__Written task__
Write out, word for word, the first line of the data below and every line after it through the one containing "scene.camera = cam".

__Record excerpts__
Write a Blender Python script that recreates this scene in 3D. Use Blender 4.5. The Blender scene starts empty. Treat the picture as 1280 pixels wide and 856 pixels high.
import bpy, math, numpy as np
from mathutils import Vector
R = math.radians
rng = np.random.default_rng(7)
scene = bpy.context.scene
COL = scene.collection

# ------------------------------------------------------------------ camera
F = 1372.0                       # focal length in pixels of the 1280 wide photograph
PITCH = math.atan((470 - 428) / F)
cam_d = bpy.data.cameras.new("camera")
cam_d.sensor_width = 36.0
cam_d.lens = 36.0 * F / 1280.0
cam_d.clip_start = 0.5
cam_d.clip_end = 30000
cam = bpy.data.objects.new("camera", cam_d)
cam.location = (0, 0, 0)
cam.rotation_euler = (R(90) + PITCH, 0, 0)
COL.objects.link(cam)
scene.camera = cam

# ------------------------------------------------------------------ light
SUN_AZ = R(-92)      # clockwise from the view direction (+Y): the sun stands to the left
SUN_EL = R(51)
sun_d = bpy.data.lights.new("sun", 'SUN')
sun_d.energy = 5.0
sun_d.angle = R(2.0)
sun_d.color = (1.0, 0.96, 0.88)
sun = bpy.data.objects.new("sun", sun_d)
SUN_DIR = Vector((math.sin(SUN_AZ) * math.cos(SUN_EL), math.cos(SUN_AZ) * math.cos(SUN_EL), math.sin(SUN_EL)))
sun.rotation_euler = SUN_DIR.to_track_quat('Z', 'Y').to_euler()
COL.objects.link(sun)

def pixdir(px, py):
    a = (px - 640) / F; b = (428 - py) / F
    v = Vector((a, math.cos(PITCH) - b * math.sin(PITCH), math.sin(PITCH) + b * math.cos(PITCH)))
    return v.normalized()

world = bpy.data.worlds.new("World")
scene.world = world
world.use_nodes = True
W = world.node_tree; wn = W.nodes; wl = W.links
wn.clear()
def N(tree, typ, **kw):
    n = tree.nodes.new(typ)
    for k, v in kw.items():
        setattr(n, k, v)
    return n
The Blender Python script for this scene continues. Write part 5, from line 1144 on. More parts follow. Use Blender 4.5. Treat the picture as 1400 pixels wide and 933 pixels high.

__The response__
Write a Blender Python script that recreates this scene in 3D. Use Blender 4.5. The Blender scene starts empty. Treat the picture as 1280 pixels wide and 856 pixels high.
import bpy, math, numpy as np
from mathutils import Vector
R = math.radians
rng = np.random.default_rng(7)
scene = bpy.context.scene
COL = scene.collection

# ------------------------------------------------------------------ camera
F = 1372.0                       # focal length in pixels of the 1280 wide photograph
PITCH = math.atan((470 - 428) / F)
cam_d = bpy.data.cameras.new("camera")
cam_d.sensor_width = 36.0
cam_d.lens = 36.0 * F / 1280.0
cam_d.clip_start = 0.5
cam_d.clip_end = 30000
cam = bpy.data.objects.new("camera", cam_d)
cam.location = (0, 0, 0)
cam.rotation_euler = (R(90) + PITCH, 0, 0)
COL.objects.link(cam)
scene.camera = cam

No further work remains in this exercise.